__Work to be completed__:
Transcribe all of the material exactly, except for its pictures.
# Recorded information start
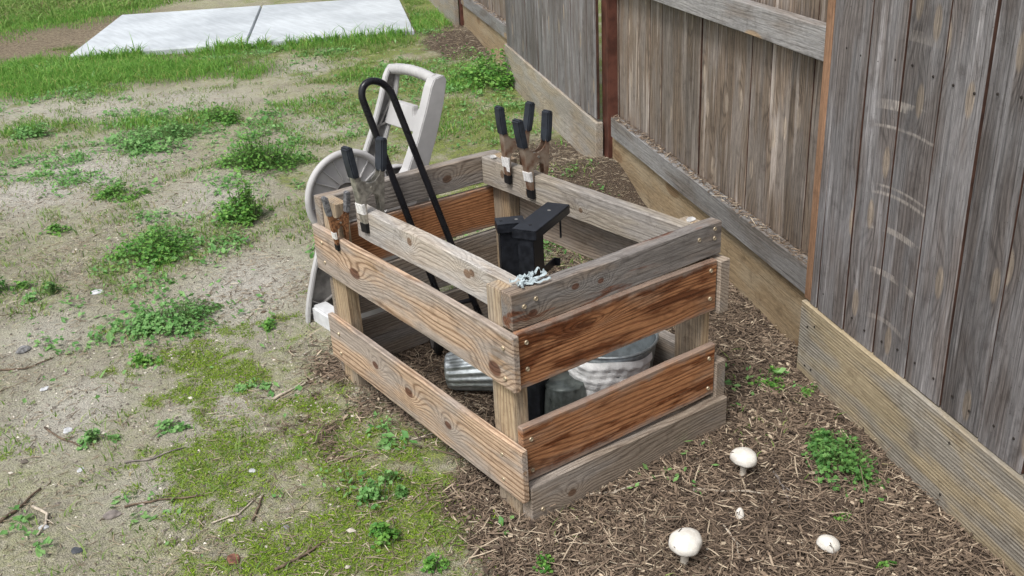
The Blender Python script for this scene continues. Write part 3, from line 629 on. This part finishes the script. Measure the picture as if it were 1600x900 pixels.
gz2 = float(hgt(.36, .28)); pot('upturned_pot', Vector((.352, .262, .15+gz2)), Matrix.Rotation(math.pi, 4, 'X'), .056, .071, .15, DPOT, 'small dark grey-green pot standing upside down in the crate', 14, .025)
gz2 = float(hgt(.48, .3)); R, W = pot('plaster_pot', Vector((.500, .245, gz2)), I4, .096, .130, .245, GALV, 'large metal pot coated with rough white crust, upright in the crate near the end boards')
SHADE_LINER = plain('pot_inside_shade', (.12, .14, .15), .6, var=.3, scale=20.); m = MB(); m.lathe([(.1245, .2435), (.0905, .016), (.0001, .014)], 48); m.build('shade_liner', SHADE_LINER, R, W, smooth_=True)  # added dark liner: shades the inside, where bare metal would reflect bright sky
m = MB(); seg = 72; prof = [(.0985, .02)]+[(.096+(.130-.096)*k+.004+.0014*math.sin(k*75+1)+.0012*math.sin(k*31), .245*k) for k in [.1+i*.026 for i in range(31)]]+[(.1285, .228)]
b0 = len(m.v)
for j, (r, z) in enumerate(prof):
    for k in range(seg):
        a = math.radians(165)+math.radians(125)*k/(seg-1); rr = r+(.0016*math.sin(7*a+z*40)+.001*math.sin(23*a-z*90) if 0 < j < len(prof)-1 else 0)
        m.v.append((rr*math.cos(a), rr*math.sin(a), z+.004*math.sin(5*a)))
for j in range(len(prof)-1):
    for k in range(seg-1): m.f.append((j*seg+k, j*seg+k+1, (j+1)*seg+k+1, (j+1)*seg+k))
m.build('white_crust', WPLAS, R, W, smooth_=True)

# crumpled strips
def crumple(name, c, rx, ry, h, mat, label, cat, nstrip=7, seed=1, wd_=.012):
    rg = random.Random(seed); m = MB()
    for k in range(nstrip):
        a = rg.uniform(0, 6.28); p = Vector((c[0]+rg.uniform(-rx, rx)*.5, c[1]+rg.uniform(-ry, ry)*.5, c[2]+.003)); pts = []
        for i in range(9):
            a += rg.uniform(-.8, .8); p = p+Vector((math.cos(a)*rx*.22, math.sin(a)*ry*.22, 0)); p.x = min(max(p.x, c[0]-rx), c[0]+rx); p.y = min(max(p.y, c[1]-ry), c[1]+ry); p.z = c[2]+.003+abs(rg.gauss(0, h*.5)); pts.append((p.copy(), a))
        b = len(m.v)
        for q, a2 in pts:
            s_ = Vector((-math.sin(a2), math.cos(a2), rg.uniform(-.5, .5)))*wd_*rg.uniform(.5, 1); m.v += [tuple(q-s_), tuple(q+Vector((0, 0, .003))), tuple(q+s_)]
        for i in range(8):
            for j in range(2): m.f.append((b+i*3+j, b+i*3+j+1, b+(i+1)*3+j+1, b+(i+1)*3+j))
    return tag(m.build(name, mat, None, I4, smooth_=True), label, cat)
RAG = plain('pale_rag', (.40, .47, .49), .8, var=.2, scale=90.); CHIP = plain('pale_chip', (.50, .49, .47), .8, var=.25)
BLUEP = plain('blue_grey_plastic', (.34, .42, .5), .5, var=.3)
crumple('torn_rag', (.098, .048, .604), .042, .024, .010, RAG, 'crumpled pale blue-white rag on the near corner of the crate rim', 'rag', 12, 3, .0042)
crumple('plastic_scrap', (.30, .42, .012), .06, .05, .01, BLUEP, 'pale blue plastic scraps lying beside the fluted pot in the crate', 'scrap', 8, 5, .007)
crumple('plastic_scrap', (.20, .16, .012), .05, .04, .01, BLUEP, 'blue-white plastic scraps beside the near left crate post', 'scrap', 5, 8, .006)
def chip(p, rx, ry, rz, label):
    m = MB(); rg = random.Random(int(p[0]*1000)); n = 9; ring = [(math.cos(i*6.283/n)*rx*rg.uniform(.7, 1), math.sin(i*6.283/n)*ry*rg.uniform(.7, 1)) for i in range(n)]
    m.add([(x, y, .0008+.003*abs(x)/rx*rg.uniform(0, 1)) for x, y in ring]+[(x, y, -.0005) for x, y in ring], [tuple(range(n)), tuple(range(2*n-1, n-1, -1))]+[(i, i+n, (i+1) % n+n, (i+1) % n) for i in range(n)])
    tag(m.build('paper_scrap', CHIP, None, Matrix.Translation(p) @ Matrix.Rotation(rz, 4, 'Z')), label, 'scrap')
chip((.637, .085, .6022), .020, .014, .5, 'torn white paper scrap on the right near corner post of the crate')
chip((.60, .90, .6055), .022, .013, 1.0, 'torn white paper scrap on the far corner of the crate rim')

# ------------------------------------------------------------ mushrooms
MUSH = plain('mushroom_skin', (.64, .62, .57), .8, var=.10, scale=55., bump=.002, col2=(.57, .54, .48)); STALK = plain('mushroom_stalk', (.66, .60, .5), .8, var=.2); DIRT = plain('dirt_fleck', (.06, .04, .025), .9)
def mushroom(px, py, r, h, dome, label, tilt=(0, 0)):
    p = ground_at(px, py); R = root('mushroom', p); tag(R, label, 'mushroom', 'white mushrooms in the litter')
    W = WM[R.name] @ Matrix.Rotation(tilt[0], 4, 'X') @ Matrix.Rotation(tilt[1], 4, 'Y'); rg = random.Random(px)
    fn = lambda w, z: 1+.07*math.sin(2*w+px)+.035*math.sin(3*w+1)+.018*math.sin(7*w+px)*(z < h+dome*.5)
    m = MB(); m.lathe([(.0001, h+dome)]+[(r*math.sin(a)**1.12, h+dome*math.cos(a)**.92) for a in [math.pi/2*i/9 for i in range(1, 9)]]+[(r, h), (r*1.0, h-.006), (r*.96, h-.011), (r*.85, h-.009), (r*.3, h+.002)], 36, None, fn); c_ = m.build('cap', MUSH, R, W, smooth_=True)
    if h > .012:
        m = MB(); m.lathe([(.011, -.012), (.0095, .0), (.008, h*.5), (.0085, h+.002)], 16); m.build('stalk', STALK, R, W, smooth_=True)
    for k in range(3):
        a, t_ = rg.uniform(0, 6.28), rg.uniform(.5, 1.4); q = Vector((r*math.sin(t_)*math.cos(a), r*math.sin(t_)*math.sin(a), h+dome*math.cos(t_))); d = Vector((rg.uniform(-1, 1), rg.uniform(-1, 1), rg.uniform(-.3, .3))).normalized()*rg.uniform(.003, .009)
        m = MB(); m.tube([q-d, q+Vector((0, 0, .001)), q+d], .0009, 5); m.build('dirt_fleck', DIRT, c_, W)
mushroom(1069, 880, .038, .062, .021, 'largest white mushroom, with a domed cap, frontmost in the litter', (.05, .0))
mushroom(1161, 741, .033, .052, .020, 'white mushroom with a dark-flecked cap nearest the crate end')
mushroom(1291, 857, .0245, .014, .018, 'low white mushroom cap nearest the fence kickboard', (.2, .3))
mushroom(1156, 808, .0115, .002, .022, 'tiny white mushroom button between the larger mushrooms', (-.2, .2))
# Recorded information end
__Written answer__:
The Blender Python script for this scene continues. Write part 3, from line 629 on. This part finishes the script. Measure the picture as if it were 1600x900 pixels.
gz2 = float(hgt(.36, .28)); pot('upturned_pot', Vector((.352, .262, .15+gz2)), Matrix.Rotation(math.pi, 4, 'X'), .056, .071, .15, DPOT, 'small dark grey-green pot standing upside down in the crate', 14, .025)
gz2 = float(hgt(.48, .3)); R, W = pot('plaster_pot', Vector((.500, .245, gz2)), I4, .096, .130, .245, GALV, 'large metal pot coated with rough white crust, upright in the crate near the end boards')
SHADE_LINER = plain('pot_inside_shade', (.12, .14, .15), .6, var=.3, scale=20.); m = MB(); m.lathe([(.1245, .2435), (.0905, .016), (.0001, .014)], 48); m.build('shade_liner', SHADE_LINER, R, W, smooth_=True)  # added dark liner: shades the inside, where bare metal would reflect bright sky
m = MB(); seg = 72; prof = [(.0985, .02)]+[(.096+(.130-.096)*k+.004+.0014*math.sin(k*75+1)+.0012*math.sin(k*31), .245*k) for k in [.1+i*.026 for i in range(31)]]+[(.1285, .228)]
b0 = len(m.v)
for j, (r, z) in enumerate(prof):
    for k in range(seg):
        a = math.radians(165)+math.radians(125)*k/(seg-1); rr = r+(.0016*math.sin(7*a+z*40)+.001*math.sin(23*a-z*90) if 0 < j < len(prof)-1 else 0)
        m.v.append((rr*math.cos(a), rr*math.sin(a), z+.004*math.sin(5*a)))
for j in range(len(prof)-1):
    for k in range(seg-1): m.f.append((j*seg+k, j*seg+k+1, (j+1)*seg+k+1, (j+1)*seg+k))
m.build('white_crust', WPLAS, R, W, smooth_=True)

# crumpled strips
def crumple(name, c, rx, ry, h, mat, label, cat, nstrip=7, seed=1, wd_=.012):
    rg = random.Random(seed); m = MB()
    for k in range(nstrip):
        a = rg.uniform(0, 6.28); p = Vector((c[0]+rg.uniform(-rx, rx)*.5, c[1]+rg.uniform(-ry, ry)*.5, c[2]+.003)); pts = []
        for i in range(9):
            a += rg.uniform(-.8, .8); p = p+Vector((math.cos(a)*rx*.22, math.sin(a)*ry*.22, 0)); p.x = min(max(p.x, c[0]-rx), c[0]+rx); p.y = min(max(p.y, c[1]-ry), c[1]+ry); p.z = c[2]+.003+abs(rg.gauss(0, h*.5)); pts.append((p.copy(), a))
        b = len(m.v)
        for q, a2 in pts:
            s_ = Vector((-math.sin(a2), math.cos(a2), rg.uniform(-.5, .5)))*wd_*rg.uniform(.5, 1); m.v += [tuple(q-s_), tuple(q+Vector((0, 0, .003))), tuple(q+s_)]
        for i in range(8):
            for j in range(2): m.f.append((b+i*3+j, b+i*3+j+1, b+(i+1)*3+j+1, b+(i+1)*3+j))
    return tag(m.build(name, mat, None, I4, smooth_=True), label, cat)
RAG = plain('pale_rag', (.40, .47, .49), .8, var=.2, scale=90.); CHIP = plain('pale_chip', (.50, .49, .47), .8, var=.25)
BLUEP = plain('blue_grey_plastic', (.34, .42, .5), .5, var=.3)
crumple('torn_rag', (.098, .048, .604), .042, .024, .010, RAG, 'crumpled pale blue-white rag on the near corner of the crate rim', 'rag', 12, 3, .0042)
crumple('plastic_scrap', (.30, .42, .012), .06, .05, .01, BLUEP, 'pale blue plastic scraps lying beside the fluted pot in the crate', 'scrap', 8, 5, .007)
crumple('plastic_scrap', (.20, .16, .012), .05, .04, .01, BLUEP, 'blue-white plastic scraps beside the near left crate post', 'scrap', 5, 8, .006)
def chip(p, rx, ry, rz, label):
    m = MB(); rg = random.Random(int(p[0]*1000)); n = 9; ring = [(math.cos(i*6.283/n)*rx*rg.uniform(.7, 1), math.sin(i*6.283/n)*ry*rg.uniform(.7, 1)) for i in range(n)]
    m.add([(x, y, .0008+.003*abs(x)/rx*rg.uniform(0, 1)) for x, y in ring]+[(x, y, -.0005) for x, y in ring], [tuple(range(n)), tuple(range(2*n-1, n-1, -1))]+[(i, i+n, (i+1) % n+n, (i+1) % n) for i in range(n)])
    tag(m.build('paper_scrap', CHIP, None, Matrix.Translation(p) @ Matrix.Rotation(rz, 4, 'Z')), label, 'scrap')
chip((.637, .085, .6022), .020, .014, .5, 'torn white paper scrap on the right near corner post of the crate')
chip((.60, .90, .6055), .022, .013, 1.0, 'torn white paper scrap on the far corner of the crate rim')

# ------------------------------------------------------------ mushrooms
MUSH = plain('mushroom_skin', (.64, .62, .57), .8, var=.10, scale=55., bump=.002, col2=(.57, .54, .48)); STALK = plain('mushroom_stalk', (.66, .60, .5), .8, var=.2); DIRT = plain('dirt_fleck', (.06, .04, .025), .9)
def mushroom(px, py, r, h, dome, label, tilt=(0, 0)):
    p = ground_at(px, py); R = root('mushroom', p); tag(R, label, 'mushroom', 'white mushrooms in the litter')
    W = WM[R.name] @ Matrix.Rotation(tilt[0], 4, 'X') @ Matrix.Rotation(tilt[1], 4, 'Y'); rg = random.Random(px)
    fn = lambda w, z: 1+.07*math.sin(2*w+px)+.035*math.sin(3*w+1)+.018*math.sin(7*w+px)*(z < h+dome*.5)
    m = MB(); m.lathe([(.0001, h+dome)]+[(r*math.sin(a)**1.12, h+dome*math.cos(a)**.92) for a in [math.pi/2*i/9 for i in range(1, 9)]]+[(r, h), (r*1.0, h-.006), (r*.96, h-.011), (r*.85, h-.009), (r*.3, h+.002)], 36, None, fn); c_ = m.build('cap', MUSH, R, W, smooth_=True)
    if h > .012:
        m = MB(); m.lathe([(.011, -.012), (.0095, .0), (.008, h*.5), (.0085, h+.002)], 16); m.build('stalk', STALK, R, W, smooth_=True)
    for k in range(3):
        a, t_ = rg.uniform(0, 6.28), rg.uniform(.5, 1.4); q = Vector((r*math.sin(t_)*math.cos(a), r*math.sin(t_)*math.sin(a), h+dome*math.cos(t_))); d = Vector((rg.uniform(-1, 1), rg.uniform(-1, 1), rg.uniform(-.3, .3))).normalized()*rg.uniform(.003, .009)
        m = MB(); m.tube([q-d, q+Vector((0, 0, .001)), q+d], .0009, 5); m.build('dirt_fleck', DIRT, c_, W)
mushroom(1069, 880, .038, .062, .021, 'largest white mushroom, with a domed cap, frontmost in the litter', (.05, .0))
mushroom(1161, 741, .033, .052, .020, 'white mushroom with a dark-flecked cap nearest the crate end')
mushroom(1291, 857, .0245, .014, .018, 'low white mushroom cap nearest the fence kickboard', (.2, .3))
mushroom(1156, 808, .0115, .002, .022, 'tiny white mushroom button between the larger mushrooms', (-.2, .2))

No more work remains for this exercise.